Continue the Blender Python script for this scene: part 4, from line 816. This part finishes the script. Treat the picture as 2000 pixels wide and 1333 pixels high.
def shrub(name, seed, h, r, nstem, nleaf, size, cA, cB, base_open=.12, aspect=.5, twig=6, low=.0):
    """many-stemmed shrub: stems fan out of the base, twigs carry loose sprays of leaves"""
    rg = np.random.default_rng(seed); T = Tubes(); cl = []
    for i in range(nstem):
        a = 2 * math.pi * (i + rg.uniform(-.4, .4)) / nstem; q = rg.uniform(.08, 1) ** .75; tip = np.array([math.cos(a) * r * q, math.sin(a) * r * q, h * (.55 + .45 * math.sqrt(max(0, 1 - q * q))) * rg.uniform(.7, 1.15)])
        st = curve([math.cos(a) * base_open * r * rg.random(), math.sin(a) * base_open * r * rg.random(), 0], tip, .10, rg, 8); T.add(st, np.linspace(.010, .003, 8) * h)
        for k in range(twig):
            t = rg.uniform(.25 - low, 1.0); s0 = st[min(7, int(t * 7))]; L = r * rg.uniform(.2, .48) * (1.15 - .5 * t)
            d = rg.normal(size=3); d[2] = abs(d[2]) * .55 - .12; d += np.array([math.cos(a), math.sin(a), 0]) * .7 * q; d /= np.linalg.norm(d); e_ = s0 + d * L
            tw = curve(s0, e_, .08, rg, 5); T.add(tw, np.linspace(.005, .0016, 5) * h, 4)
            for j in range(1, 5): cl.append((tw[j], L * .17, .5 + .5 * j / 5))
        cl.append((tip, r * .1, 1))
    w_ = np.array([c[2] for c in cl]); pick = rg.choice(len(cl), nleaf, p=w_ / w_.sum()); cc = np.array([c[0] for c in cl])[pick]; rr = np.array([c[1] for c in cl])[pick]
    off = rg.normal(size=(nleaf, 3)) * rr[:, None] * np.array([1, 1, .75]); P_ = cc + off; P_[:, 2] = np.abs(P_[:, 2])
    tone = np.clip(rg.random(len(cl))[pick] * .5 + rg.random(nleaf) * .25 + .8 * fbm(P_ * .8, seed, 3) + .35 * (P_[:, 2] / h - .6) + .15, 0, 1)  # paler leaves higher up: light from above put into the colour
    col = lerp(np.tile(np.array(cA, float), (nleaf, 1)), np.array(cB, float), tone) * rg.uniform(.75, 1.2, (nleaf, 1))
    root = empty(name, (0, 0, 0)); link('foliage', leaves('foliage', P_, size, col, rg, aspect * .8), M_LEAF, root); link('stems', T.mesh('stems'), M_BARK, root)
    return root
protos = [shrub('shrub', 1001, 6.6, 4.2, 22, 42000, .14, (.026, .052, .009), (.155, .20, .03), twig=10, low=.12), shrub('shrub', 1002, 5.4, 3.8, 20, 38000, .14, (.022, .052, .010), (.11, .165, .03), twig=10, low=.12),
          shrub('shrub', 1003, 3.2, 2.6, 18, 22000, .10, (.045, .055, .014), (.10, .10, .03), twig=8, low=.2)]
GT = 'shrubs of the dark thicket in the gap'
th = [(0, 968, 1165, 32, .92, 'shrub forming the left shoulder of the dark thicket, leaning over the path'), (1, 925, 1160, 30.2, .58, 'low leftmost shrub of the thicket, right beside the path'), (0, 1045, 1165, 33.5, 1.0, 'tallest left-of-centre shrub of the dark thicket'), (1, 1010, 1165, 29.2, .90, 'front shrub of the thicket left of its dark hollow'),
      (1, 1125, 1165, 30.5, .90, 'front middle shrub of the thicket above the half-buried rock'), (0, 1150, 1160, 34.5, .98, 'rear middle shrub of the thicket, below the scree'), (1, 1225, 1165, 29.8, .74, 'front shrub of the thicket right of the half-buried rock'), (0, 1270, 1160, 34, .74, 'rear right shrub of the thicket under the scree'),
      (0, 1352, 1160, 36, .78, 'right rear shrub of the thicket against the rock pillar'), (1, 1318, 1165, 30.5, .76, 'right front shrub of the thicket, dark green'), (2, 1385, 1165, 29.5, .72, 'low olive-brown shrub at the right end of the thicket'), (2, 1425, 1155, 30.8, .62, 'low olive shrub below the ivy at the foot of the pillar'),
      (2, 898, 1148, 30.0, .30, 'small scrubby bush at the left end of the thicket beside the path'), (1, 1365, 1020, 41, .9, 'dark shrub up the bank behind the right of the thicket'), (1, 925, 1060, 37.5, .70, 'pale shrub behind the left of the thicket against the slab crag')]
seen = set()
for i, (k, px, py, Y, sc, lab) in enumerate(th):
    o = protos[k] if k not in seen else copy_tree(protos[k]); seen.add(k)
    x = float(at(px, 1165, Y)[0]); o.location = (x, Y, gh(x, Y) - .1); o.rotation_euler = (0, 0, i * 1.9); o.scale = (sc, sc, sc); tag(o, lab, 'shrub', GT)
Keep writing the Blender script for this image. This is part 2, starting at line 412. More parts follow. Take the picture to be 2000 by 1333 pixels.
—————
_Work to do:_ Repeat only the stretch of lines that opens with the line containing "x = float(at(px, 1165, Y)[0]);" and closes with the final line of the entries, both included, exactly as written.

_Exercise response:_
    x = float(at(px, 1165, Y)[0]); o.location = (x, Y, gh(x, Y) - .1); o.rotation_euler = (0, 0, i * 1.9); o.scale = (sc, sc, sc); tag(o, lab, 'shrub', GT)
Keep writing the Blender script for this image. This is part 2, starting at line 412. More parts follow. Take the picture to be 2000 by 1333 pixels.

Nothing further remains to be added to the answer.